Find all the lines with "high" and gather them.
· · · · · · ·
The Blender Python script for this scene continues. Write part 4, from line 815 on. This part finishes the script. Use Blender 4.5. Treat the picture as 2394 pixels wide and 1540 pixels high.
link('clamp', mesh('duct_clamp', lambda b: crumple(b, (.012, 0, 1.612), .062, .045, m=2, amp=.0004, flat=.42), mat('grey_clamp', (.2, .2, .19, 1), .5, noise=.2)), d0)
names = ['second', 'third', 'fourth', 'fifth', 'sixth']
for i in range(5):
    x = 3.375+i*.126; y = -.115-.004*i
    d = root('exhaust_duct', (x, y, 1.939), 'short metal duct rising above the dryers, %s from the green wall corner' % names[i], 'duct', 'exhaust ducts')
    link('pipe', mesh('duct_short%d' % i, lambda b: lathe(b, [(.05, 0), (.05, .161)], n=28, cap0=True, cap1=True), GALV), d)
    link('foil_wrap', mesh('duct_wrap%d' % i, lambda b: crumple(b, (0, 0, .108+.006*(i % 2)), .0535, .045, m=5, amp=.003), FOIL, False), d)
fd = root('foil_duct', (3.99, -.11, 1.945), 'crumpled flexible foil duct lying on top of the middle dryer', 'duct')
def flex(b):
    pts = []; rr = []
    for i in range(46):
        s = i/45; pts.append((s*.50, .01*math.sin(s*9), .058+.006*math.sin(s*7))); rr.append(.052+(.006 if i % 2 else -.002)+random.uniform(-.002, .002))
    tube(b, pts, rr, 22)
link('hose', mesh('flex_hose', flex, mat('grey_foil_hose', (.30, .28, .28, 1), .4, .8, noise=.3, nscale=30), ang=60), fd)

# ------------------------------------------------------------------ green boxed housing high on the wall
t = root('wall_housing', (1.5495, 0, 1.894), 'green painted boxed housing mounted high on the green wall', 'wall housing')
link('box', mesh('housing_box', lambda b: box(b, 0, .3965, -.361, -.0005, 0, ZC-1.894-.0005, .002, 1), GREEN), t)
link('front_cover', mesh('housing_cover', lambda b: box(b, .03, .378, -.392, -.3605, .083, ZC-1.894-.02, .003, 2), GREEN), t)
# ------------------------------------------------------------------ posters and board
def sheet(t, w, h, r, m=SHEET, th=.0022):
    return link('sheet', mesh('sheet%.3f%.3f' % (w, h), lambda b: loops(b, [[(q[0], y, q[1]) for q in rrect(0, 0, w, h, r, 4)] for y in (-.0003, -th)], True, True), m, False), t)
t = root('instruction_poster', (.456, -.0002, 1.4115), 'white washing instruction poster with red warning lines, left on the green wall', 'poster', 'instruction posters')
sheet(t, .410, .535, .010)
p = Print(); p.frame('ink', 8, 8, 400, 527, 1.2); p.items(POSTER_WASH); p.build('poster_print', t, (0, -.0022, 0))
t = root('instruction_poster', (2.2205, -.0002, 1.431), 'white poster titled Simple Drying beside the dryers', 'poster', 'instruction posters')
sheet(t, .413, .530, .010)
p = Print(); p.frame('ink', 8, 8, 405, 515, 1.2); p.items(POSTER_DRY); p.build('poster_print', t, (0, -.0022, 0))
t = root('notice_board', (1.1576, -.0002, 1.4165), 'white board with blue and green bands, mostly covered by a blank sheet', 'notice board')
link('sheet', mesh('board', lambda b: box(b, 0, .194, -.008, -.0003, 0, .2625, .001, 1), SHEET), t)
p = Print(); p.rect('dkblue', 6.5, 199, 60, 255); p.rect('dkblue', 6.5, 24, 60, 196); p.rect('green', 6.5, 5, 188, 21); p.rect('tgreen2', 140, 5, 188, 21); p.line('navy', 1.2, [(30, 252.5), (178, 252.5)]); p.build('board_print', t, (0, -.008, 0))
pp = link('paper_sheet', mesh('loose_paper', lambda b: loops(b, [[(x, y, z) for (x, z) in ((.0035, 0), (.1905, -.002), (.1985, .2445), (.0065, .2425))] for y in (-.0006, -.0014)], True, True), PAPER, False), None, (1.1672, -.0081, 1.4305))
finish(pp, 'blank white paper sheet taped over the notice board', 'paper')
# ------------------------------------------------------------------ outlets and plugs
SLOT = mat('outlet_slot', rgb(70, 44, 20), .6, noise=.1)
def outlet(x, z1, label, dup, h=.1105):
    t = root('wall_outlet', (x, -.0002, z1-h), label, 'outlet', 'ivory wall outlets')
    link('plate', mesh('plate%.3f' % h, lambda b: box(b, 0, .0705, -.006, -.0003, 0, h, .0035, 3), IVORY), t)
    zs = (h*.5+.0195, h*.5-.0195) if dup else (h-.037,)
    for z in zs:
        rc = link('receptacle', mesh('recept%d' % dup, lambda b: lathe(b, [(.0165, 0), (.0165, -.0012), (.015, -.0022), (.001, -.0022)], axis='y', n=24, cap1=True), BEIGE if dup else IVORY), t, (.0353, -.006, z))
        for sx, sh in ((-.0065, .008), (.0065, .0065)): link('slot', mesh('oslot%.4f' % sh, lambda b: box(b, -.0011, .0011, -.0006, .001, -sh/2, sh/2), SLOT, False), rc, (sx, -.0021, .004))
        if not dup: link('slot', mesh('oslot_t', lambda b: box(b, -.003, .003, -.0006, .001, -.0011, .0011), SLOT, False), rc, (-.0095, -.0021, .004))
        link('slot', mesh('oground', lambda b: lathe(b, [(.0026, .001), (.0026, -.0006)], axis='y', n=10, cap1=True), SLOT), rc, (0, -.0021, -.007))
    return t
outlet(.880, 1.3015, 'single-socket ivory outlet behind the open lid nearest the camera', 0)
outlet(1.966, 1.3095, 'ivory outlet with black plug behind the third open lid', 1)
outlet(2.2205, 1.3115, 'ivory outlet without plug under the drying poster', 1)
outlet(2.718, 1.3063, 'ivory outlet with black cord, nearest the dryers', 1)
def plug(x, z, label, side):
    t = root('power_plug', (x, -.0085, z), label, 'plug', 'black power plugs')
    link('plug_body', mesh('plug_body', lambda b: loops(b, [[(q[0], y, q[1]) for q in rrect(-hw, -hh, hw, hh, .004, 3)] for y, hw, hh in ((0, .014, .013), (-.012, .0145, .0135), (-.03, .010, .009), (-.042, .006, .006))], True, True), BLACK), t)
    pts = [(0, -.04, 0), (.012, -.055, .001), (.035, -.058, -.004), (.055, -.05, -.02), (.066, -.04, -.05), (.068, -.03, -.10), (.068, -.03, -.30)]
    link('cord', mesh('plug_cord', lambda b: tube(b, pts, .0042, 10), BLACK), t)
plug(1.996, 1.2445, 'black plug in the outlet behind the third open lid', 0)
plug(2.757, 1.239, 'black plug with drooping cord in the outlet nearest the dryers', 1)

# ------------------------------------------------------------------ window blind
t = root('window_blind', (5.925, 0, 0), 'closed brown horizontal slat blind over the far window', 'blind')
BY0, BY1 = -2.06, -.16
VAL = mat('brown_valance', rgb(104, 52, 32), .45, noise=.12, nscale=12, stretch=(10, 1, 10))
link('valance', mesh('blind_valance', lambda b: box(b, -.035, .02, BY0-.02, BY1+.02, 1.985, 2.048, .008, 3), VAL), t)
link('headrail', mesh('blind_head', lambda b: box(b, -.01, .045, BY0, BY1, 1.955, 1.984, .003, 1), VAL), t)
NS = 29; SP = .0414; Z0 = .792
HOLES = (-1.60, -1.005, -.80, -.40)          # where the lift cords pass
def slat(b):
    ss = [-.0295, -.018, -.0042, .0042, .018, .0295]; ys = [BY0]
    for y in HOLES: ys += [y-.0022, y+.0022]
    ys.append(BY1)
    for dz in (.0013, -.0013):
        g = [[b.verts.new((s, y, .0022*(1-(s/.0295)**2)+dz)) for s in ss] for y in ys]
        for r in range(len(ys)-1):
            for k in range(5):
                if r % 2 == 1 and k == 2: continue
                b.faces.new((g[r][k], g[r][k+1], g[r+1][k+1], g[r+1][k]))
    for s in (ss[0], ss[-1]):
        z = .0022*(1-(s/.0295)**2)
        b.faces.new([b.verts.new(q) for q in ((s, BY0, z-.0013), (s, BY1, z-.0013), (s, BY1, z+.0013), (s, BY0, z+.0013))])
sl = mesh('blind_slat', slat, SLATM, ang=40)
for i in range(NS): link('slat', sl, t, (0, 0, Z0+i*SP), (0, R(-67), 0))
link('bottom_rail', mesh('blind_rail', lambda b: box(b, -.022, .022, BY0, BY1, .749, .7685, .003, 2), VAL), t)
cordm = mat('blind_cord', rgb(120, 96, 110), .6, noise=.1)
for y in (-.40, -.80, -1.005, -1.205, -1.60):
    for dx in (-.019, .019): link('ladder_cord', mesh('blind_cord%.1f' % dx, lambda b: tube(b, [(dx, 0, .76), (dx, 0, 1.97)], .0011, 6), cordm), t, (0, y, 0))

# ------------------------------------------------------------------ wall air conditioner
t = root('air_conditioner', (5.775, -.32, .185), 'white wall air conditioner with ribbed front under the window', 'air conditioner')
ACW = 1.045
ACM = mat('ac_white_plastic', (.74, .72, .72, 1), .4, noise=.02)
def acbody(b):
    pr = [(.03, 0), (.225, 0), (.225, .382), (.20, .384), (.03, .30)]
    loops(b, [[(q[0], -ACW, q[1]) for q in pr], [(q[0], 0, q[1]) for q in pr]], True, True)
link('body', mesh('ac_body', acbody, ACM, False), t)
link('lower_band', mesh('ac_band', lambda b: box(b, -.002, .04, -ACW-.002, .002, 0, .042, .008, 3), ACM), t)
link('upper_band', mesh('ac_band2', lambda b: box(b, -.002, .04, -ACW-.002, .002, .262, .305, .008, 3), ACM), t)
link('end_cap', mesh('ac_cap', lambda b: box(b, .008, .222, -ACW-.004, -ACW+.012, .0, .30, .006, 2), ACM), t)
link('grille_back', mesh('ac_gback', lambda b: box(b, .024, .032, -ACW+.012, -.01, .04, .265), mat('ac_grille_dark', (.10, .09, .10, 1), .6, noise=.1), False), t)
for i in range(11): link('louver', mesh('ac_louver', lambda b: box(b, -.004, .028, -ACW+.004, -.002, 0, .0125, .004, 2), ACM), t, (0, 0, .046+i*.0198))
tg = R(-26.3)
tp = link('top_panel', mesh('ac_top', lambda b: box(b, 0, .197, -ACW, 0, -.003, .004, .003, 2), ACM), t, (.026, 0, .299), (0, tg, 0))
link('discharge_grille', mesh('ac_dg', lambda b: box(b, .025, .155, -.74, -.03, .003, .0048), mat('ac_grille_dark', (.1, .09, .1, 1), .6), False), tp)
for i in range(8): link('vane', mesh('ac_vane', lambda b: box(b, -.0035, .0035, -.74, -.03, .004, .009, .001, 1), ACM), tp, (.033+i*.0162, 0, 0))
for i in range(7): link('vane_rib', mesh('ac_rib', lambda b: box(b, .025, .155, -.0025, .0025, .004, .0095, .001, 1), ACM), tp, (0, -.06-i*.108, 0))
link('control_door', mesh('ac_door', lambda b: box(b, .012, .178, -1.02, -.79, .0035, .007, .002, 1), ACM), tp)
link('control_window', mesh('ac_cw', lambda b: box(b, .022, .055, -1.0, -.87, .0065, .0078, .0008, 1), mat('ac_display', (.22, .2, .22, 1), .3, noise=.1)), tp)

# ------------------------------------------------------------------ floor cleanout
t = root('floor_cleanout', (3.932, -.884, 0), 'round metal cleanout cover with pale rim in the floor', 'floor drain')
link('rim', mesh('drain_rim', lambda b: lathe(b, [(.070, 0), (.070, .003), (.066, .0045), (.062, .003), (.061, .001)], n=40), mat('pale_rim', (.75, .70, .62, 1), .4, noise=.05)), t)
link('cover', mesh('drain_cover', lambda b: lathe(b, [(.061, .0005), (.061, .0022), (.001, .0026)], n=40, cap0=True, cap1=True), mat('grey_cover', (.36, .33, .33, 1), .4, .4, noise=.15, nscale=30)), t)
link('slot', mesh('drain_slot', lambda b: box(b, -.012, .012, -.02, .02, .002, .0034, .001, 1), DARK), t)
· · · · · · ·
▸ **THE RESPONSE**:
The Blender Python script for this scene continues. Write part 4, from line 815 on. This part finishes the script. Use Blender 4.5. Treat the picture as 2394 pixels wide and 1540 pixels high.
# ------------------------------------------------------------------ green boxed housing high on the wall
t = root('wall_housing', (1.5495, 0, 1.894), 'green painted boxed housing mounted high on the green wall', 'wall housing')